Dans son adresse, le président du Parti démocratique de Côte d’Ivoire (Pdci) a cité un jeune homme de Daoukro qui a été décapité. Souhaite-t-il que l’on arrête de rechercher son assassin, ainsi que ceux qui ont tué d’autres jeunes gens à Daoukro et dans plusieurs autres localités du pays ? Je crois que l’une des principales plaies de notre pays est la culture de l’impunité qui s’y est installée depuis l’instauration du multipartisme en 1990. Chaque fois que la violence s’invite dans la politique, on tire un trait dessus et l’on continue notre chemin, sans sanctionner, et sans remarquer qu’à chaque fois nous montons d’un cran dans la barbarie. Dans cette crise que nous venons de traverser, des personnes ont été égorgées, décapitées, brûlées vives, fusillées. Devrions-nous encore une fois passer tout cela par pertes et profits ? Pour arriver à la « nation fraternelle, démocratique et prospère qui rayonne en Afrique et dans le monde » qu’appelle de ses vœux Monsieur Bédié, nous devons rechercher, traquer, arrêter et juger les auteurs et commanditaires des crimes commis avant, pendant et après le scrutin du 31 octobre. Nous devons savoir qui a fourni des armes à des jeunes gens dans certaines régions du Grand Centre et qui les a entraînés à s’en servir. Nous devons cette fois-ci frapper fort pour que cette culture de l’impunité cesse dans notre pays.

Pour ce qui est de la conférence nationale que M. Bédié appelle implicitement à organiser, avec à la clé l’élaboration d’une nouvelle Constitution et l’organisation de nouvelles élections, je voudrais rappeler qu’il avait appelé à voter la Constitution actuelle en 2016, dont il a profité de la disposition qui levait la limite d’âge pour être candidat à la présidence.

Qu’est-ce qui justifierait que l’on en rédige une nouvelle maintenant ? Et pourquoi organiser de nouvelles élections, notamment présidentielles ? Toutes les instances nationales et internationales chargées de valider l’élection du 31 octobre l’ont déjà fait. L’investiture du Président élu aura lieu dans quelques jours. Veut-on tenter de l’empêcher ?

Apparemment, le Conseil national de transition n’ayant pas marché, l’on cherche par le biais d’une conférence nationale déguisée en dialogue national, à revenir dans le jeu et peut-être reprendre la main.

Pour conclure, l’opposition invite à « une grande marche » dont la date sera fixée dans les jours à venir. Rappelons encore une fois que c’est sous le couvert de la désobéissance civile et du boycott actif que des jeunes gens ont été armés et ont commis tous les crimes que nous avons vus. Que cache cette « grande marche » ? Quel coup fourré nous prépare encore notre opposition ? Celui qui a été piqué par un serpent se méfie du ver de terre, dit-on.

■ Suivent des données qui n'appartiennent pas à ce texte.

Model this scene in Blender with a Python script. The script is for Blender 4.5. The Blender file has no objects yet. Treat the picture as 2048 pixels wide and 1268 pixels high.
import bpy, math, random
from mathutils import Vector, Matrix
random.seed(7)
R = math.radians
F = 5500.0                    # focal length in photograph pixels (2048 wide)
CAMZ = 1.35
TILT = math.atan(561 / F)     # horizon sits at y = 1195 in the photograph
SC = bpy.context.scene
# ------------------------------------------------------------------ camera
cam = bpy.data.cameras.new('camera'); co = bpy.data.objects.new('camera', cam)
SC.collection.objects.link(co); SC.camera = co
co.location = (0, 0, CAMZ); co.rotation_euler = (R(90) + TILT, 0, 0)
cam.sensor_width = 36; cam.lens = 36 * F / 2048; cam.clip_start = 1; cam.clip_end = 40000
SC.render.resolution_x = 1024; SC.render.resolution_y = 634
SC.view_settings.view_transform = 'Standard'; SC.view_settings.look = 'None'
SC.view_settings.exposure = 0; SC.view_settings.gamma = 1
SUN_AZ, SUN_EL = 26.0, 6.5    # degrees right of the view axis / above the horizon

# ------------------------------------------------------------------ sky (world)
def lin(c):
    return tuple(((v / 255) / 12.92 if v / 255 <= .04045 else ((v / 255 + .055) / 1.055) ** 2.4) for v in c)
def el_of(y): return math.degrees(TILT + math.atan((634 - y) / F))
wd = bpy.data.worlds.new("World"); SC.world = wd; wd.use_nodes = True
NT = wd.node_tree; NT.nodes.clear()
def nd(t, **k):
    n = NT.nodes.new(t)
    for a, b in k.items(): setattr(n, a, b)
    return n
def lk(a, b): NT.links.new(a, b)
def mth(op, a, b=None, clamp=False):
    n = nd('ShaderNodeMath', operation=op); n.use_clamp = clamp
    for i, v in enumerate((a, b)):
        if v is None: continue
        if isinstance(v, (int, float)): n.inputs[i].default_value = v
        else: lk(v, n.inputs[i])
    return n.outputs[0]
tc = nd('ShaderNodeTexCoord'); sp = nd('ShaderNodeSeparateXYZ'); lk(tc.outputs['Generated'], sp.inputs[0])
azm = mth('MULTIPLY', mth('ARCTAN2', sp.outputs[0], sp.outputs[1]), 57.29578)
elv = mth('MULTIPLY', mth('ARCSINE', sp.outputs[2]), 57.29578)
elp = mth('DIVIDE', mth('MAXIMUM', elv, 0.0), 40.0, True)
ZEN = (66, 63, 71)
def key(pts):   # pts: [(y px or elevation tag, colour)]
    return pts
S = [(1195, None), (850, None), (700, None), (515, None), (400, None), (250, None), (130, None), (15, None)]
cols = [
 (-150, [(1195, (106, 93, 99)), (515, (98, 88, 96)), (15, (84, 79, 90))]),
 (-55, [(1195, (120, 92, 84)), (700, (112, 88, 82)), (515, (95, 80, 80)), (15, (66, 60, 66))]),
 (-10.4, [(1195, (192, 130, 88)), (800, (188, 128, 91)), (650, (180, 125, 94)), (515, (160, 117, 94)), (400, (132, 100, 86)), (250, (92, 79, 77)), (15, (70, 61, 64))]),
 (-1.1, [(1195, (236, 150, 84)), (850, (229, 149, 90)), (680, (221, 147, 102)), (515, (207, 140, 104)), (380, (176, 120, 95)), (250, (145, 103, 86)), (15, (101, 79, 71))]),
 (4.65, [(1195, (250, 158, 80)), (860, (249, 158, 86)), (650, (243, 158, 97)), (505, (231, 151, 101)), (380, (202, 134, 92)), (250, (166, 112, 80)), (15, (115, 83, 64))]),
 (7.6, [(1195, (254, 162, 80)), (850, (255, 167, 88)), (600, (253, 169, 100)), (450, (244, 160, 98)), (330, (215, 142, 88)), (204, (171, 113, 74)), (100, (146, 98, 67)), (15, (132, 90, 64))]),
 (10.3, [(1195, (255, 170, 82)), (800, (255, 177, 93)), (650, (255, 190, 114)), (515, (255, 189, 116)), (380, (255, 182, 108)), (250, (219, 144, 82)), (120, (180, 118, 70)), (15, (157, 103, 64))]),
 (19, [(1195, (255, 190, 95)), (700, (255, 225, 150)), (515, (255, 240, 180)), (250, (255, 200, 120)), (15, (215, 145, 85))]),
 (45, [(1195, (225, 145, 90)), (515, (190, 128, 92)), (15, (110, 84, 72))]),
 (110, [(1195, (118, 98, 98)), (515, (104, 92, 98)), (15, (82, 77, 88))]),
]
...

Je doute que notre opposition ait renoncé à son rêve de faire partir M. Ouattara par tous les moyens. M. Bédié dit clairement que pour lui, M. Ouattara « n’est pas légitimement le Président de la République de Côte d’Ivoire ». Dès lors, dans l’esprit de notre opposition, ce « pouvoir illégitime » devrait être combattu par tous les moyens. Une grande vigilance s’impose donc.